Of course, spinning up a new gateway isn’t just a matter of 1 new server in an AWS region: we have to setup the VPC, VPN connection with backend, proxy servers, and other IT support instances.
We did it using Hashicorp Terraform: it lets you declare and interact with AWS resources from declaration in simple configuration files. Almost all AWS resources are available, see here.
Now if need to spawn a new gateway, it’s a matter of hours.
Where we are now
We started deploying these solutions in productions in March, and now we have 2 gateways in production (US and Japan), handling tens of thousands of connections.
Scalability and resiliency improved, and we significantly reduced number of problems we used to have. Also, massive reconnections are much less massive, by design: fewer clients per node, and clients are geographically closer to brokers, which reduces risk of network hicups.
We also improved maintainability: upgrades are progressively applied accross clusters, and we aren’t tied to a single solution anymore: if we decide to go for another messaging implementation for a particular need, it will be much easier to plug in.
Next steps
We want to achieve strong high availability, using AWS Route53 latency + health checks based routing.
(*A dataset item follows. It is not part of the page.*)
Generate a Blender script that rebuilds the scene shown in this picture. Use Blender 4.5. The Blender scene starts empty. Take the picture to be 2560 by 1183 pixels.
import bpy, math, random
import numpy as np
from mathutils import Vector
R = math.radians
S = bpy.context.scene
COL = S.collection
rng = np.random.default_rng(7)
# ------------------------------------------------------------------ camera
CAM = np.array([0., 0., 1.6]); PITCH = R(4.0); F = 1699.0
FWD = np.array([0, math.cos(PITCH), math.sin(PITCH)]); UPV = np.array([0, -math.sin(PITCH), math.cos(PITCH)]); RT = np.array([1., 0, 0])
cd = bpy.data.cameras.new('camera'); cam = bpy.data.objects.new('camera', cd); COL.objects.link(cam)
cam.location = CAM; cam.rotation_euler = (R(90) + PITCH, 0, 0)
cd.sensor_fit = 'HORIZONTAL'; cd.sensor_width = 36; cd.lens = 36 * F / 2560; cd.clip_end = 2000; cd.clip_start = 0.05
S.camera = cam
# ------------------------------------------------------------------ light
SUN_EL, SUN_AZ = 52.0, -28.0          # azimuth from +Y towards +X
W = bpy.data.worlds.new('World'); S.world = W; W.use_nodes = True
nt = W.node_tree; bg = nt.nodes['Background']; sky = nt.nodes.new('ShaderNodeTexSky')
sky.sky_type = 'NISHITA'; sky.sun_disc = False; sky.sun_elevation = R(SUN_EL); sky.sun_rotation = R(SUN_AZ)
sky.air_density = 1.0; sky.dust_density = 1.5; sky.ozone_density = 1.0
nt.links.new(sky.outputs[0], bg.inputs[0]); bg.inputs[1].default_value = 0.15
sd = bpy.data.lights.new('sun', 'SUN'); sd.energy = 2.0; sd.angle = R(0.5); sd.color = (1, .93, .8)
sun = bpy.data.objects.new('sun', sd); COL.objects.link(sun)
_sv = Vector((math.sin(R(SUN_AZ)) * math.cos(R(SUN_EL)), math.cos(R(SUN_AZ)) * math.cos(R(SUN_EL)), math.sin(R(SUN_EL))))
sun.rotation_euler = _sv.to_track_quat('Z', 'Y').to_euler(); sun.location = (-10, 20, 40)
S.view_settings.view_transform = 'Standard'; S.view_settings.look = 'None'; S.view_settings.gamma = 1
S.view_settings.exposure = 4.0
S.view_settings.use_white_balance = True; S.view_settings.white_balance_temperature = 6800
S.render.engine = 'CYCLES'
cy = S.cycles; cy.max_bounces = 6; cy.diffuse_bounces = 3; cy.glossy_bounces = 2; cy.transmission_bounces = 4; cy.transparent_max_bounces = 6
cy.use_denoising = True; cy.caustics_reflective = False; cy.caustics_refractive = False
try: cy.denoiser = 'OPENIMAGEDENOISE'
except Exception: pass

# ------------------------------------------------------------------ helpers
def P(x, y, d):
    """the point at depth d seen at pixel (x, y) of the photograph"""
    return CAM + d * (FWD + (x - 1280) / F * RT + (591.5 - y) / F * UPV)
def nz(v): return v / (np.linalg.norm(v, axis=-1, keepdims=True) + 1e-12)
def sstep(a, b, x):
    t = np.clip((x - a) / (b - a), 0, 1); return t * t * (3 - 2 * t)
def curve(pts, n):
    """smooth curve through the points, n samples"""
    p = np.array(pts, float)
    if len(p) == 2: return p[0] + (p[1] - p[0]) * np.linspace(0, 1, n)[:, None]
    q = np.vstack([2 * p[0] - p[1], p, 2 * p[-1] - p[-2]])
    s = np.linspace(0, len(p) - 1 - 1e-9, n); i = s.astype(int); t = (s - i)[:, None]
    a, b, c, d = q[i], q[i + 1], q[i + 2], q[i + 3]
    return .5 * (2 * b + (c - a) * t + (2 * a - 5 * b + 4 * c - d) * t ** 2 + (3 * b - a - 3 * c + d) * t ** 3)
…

This will answer the question “what happens if the entire cluster of brokers is down?”. A good example can be found here
Split, split again! Internal workloads handled by the core cluster can be further segragated, by sending messages to dedicated message brokers, where relevant. Specifically, some of our workloads are log-oriented, don’t need true real-time processing, and would benefit from several days of data retention. Using something like kafka or kinesis would help in that matter.